Ok, latest draft:
I simply don't see how it will be possible for you to get anything from my house until I get back to the states. I've given you no indication that I would destroy your stuff, or do anything for the purpose of inconveniencing or hurting you. I've done my best to offer you emotional and financial support from the day this all started, and tried to be the best husband I can be. I've been civil in our conversations, and clear in my intentions. I still value you, and I still value our marriage. We made a commitment to each other, and I have no intention of bailing just when we've gotten to the "worse" part of "for better or worse." Nothing has happened that can't be worked through, and other people have made it through much worse. I have no interested in discussing the details of ending our marriage. If you'd like to discuss how to move forward and rebuild our marriage, I'm available to talk any time. I've been trying to talk to you in regular emails, and I agree that it's going to be hard to stay married if you don't talk back and help to rebuild our marriage.

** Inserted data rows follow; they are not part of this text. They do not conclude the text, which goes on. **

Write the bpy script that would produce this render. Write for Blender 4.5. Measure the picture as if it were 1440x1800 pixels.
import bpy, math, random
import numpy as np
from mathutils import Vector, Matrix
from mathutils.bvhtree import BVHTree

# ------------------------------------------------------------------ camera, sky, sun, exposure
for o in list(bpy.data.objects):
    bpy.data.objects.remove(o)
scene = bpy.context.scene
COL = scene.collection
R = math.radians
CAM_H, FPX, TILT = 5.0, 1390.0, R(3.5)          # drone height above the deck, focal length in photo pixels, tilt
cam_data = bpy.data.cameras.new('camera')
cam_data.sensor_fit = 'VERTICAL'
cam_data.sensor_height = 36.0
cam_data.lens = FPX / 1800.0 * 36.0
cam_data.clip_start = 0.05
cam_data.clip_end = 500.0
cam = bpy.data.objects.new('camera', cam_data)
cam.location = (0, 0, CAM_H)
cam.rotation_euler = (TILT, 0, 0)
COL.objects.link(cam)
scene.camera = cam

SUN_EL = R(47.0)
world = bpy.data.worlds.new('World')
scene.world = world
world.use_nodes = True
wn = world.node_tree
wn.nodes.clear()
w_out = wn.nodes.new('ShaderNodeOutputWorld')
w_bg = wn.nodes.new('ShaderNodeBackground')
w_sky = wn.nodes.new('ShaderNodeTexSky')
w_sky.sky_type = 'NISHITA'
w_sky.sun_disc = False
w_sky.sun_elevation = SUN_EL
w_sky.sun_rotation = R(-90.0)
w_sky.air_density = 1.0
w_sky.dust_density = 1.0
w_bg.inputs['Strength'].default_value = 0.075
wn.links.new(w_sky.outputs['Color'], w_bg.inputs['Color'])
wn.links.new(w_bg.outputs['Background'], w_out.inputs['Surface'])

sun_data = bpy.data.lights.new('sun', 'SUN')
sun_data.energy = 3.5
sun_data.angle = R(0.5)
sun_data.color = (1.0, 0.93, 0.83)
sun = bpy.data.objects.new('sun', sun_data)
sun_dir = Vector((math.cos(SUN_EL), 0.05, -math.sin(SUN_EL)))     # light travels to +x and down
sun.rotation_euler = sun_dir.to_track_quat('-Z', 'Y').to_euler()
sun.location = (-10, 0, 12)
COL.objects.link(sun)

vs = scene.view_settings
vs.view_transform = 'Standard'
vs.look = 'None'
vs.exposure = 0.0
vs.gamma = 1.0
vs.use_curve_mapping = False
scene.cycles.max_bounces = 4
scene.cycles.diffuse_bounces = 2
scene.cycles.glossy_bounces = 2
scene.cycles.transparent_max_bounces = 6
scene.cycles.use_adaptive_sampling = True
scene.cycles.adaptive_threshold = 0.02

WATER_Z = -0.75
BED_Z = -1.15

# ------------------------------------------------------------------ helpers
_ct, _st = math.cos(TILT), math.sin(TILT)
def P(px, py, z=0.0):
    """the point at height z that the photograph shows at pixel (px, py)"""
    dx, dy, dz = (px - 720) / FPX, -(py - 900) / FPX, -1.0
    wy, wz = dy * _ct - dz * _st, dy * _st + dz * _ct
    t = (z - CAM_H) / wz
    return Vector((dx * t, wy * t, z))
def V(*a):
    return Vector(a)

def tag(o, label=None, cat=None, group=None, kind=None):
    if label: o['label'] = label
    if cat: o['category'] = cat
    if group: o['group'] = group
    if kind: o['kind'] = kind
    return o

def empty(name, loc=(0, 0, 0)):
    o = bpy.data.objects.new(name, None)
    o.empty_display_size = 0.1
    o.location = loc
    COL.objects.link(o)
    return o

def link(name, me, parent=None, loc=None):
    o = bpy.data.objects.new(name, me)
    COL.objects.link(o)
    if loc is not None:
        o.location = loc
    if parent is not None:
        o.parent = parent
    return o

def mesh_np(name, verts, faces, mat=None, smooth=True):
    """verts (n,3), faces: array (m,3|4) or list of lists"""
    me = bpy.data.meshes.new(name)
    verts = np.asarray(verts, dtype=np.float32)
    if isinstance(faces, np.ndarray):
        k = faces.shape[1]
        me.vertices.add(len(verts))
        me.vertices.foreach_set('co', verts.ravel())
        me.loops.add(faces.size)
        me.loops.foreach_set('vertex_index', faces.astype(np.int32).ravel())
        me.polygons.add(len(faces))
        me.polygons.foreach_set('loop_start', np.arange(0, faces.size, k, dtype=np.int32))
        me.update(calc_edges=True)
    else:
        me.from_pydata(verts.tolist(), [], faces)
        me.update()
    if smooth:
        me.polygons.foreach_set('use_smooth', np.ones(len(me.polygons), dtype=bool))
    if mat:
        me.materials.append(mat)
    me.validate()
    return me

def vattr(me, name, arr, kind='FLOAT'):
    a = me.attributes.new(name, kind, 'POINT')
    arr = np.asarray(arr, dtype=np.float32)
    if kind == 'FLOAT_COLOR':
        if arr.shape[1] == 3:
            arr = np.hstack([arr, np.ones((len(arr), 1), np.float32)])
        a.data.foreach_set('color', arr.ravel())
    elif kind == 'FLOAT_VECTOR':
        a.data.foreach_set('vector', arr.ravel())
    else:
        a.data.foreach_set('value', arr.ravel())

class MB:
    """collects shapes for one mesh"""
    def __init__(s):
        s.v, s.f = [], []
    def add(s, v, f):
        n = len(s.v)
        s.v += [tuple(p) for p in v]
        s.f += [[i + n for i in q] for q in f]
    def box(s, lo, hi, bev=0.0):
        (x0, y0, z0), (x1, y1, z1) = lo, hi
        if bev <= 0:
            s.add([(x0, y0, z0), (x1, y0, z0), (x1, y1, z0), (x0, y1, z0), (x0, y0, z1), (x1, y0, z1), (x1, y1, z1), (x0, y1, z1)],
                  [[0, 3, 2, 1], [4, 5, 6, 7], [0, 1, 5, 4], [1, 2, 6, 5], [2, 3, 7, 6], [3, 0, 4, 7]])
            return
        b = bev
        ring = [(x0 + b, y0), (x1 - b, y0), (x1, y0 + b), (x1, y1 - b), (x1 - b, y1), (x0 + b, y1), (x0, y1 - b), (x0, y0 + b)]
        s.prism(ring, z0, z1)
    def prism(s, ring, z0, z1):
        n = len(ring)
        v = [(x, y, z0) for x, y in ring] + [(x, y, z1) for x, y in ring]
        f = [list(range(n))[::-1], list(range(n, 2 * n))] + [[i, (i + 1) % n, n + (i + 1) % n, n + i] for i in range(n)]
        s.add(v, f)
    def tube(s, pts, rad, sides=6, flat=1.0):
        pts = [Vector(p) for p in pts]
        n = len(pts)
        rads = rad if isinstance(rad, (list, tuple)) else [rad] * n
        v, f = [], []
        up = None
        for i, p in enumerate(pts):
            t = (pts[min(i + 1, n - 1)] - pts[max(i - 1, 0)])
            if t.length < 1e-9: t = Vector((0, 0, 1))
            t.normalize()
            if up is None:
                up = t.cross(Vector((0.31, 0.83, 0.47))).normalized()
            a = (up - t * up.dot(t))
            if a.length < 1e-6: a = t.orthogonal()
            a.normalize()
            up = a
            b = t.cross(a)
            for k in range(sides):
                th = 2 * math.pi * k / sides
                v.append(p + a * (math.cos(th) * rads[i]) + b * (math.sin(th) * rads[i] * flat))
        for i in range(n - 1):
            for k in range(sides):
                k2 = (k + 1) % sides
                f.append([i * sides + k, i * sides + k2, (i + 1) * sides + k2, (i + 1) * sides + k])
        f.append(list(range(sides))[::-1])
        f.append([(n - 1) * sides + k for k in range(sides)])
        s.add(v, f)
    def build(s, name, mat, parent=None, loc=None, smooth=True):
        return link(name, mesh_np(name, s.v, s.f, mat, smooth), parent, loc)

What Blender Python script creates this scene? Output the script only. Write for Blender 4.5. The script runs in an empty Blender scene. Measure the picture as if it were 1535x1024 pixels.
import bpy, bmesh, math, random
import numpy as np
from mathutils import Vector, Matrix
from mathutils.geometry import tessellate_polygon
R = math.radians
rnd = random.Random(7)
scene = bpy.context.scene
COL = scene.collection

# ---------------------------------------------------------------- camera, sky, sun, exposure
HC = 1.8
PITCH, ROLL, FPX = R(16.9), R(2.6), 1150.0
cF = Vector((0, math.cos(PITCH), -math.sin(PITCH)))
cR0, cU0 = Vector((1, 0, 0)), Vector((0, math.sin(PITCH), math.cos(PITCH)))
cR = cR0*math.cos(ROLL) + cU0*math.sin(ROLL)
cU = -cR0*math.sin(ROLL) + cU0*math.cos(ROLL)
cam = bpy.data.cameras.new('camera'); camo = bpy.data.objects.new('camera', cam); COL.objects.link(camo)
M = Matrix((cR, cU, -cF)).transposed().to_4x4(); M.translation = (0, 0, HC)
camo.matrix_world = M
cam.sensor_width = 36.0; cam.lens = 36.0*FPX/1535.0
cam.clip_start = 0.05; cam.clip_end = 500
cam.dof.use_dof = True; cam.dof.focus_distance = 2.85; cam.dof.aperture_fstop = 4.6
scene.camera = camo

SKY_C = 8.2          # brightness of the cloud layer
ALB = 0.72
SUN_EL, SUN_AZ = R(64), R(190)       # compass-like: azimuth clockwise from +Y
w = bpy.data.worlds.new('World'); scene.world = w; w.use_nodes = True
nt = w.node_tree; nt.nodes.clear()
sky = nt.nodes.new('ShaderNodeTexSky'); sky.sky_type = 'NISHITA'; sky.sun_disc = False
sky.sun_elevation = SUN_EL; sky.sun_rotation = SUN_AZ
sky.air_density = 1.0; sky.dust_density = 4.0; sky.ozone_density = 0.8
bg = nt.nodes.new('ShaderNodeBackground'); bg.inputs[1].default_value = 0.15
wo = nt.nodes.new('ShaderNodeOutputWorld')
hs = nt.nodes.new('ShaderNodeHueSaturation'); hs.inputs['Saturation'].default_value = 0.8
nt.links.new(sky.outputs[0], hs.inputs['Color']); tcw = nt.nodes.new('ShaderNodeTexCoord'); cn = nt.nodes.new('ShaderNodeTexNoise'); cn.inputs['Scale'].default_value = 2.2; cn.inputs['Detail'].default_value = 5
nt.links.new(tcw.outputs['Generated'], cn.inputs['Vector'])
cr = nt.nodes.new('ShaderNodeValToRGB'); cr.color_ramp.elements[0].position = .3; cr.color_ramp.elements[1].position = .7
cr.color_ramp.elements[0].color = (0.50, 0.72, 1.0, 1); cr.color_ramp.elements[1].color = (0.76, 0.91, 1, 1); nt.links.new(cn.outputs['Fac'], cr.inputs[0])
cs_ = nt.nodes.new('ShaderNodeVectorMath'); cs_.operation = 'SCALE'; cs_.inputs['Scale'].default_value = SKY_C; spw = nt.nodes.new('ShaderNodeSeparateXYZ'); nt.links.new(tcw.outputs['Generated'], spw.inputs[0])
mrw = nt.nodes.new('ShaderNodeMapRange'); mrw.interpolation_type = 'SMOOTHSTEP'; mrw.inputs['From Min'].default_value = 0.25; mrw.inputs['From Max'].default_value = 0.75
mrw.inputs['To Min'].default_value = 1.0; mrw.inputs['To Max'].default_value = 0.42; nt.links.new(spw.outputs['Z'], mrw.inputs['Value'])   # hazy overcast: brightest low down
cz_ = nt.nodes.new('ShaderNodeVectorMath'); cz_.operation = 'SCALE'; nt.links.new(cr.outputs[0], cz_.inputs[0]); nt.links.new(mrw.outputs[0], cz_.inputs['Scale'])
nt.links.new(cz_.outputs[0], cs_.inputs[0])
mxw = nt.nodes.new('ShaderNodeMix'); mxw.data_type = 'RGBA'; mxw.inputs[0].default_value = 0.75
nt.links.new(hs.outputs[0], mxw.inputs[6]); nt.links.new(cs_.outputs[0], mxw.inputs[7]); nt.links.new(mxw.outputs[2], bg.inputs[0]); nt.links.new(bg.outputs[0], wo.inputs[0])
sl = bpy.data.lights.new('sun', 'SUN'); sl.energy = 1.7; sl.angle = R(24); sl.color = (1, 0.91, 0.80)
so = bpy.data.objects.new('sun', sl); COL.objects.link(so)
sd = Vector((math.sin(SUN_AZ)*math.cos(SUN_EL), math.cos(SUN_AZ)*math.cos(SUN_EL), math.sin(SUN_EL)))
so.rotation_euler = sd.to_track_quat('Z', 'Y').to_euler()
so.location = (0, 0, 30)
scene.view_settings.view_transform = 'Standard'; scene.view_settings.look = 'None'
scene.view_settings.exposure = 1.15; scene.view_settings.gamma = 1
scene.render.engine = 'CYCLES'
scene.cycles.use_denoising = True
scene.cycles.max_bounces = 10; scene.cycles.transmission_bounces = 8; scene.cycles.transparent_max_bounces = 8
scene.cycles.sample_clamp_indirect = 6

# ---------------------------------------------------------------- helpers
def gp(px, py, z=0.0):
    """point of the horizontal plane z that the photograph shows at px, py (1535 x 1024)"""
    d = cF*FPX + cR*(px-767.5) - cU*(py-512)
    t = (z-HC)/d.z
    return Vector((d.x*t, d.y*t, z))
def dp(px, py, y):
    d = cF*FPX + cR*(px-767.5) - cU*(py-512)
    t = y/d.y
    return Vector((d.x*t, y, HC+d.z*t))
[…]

We both know that I have never threatened you with violence or laid a hand on you and I never would, so I urge you to be honest with yourself and with others in that regard. I have made my Chain of Command aware that you may accuse me of threatening you. You can reach my BN commander @ XXXXXX. He has been privy to all of our written conversations since this all began (including this one, where you threaten to make accusations in order to get your things,) so I wouldn't expect a great deal of sympathy from him when you make outrageous claims without proof.

The only thing I have done, is lived my life and my marriage in the light. It is what I require from my wife and a fellow officer. Nothing that has been reported or conveyed along the chain of command is done out of spite, but with a deep disappointment and sorrow. I initially tried to reconcile our relationship with love and understanding. But your failure to break off your affair with Frost left me no alternative but to act in any way possible that would end your affair and give our marriage a chance. I am sorry if the path that you left me creates a larger gulf between us. But I was left no choice. I love you and hope that when this situation is resolved that we can focus on reconciling our marriage. As always, I am here for you and will love and support you in any way I can.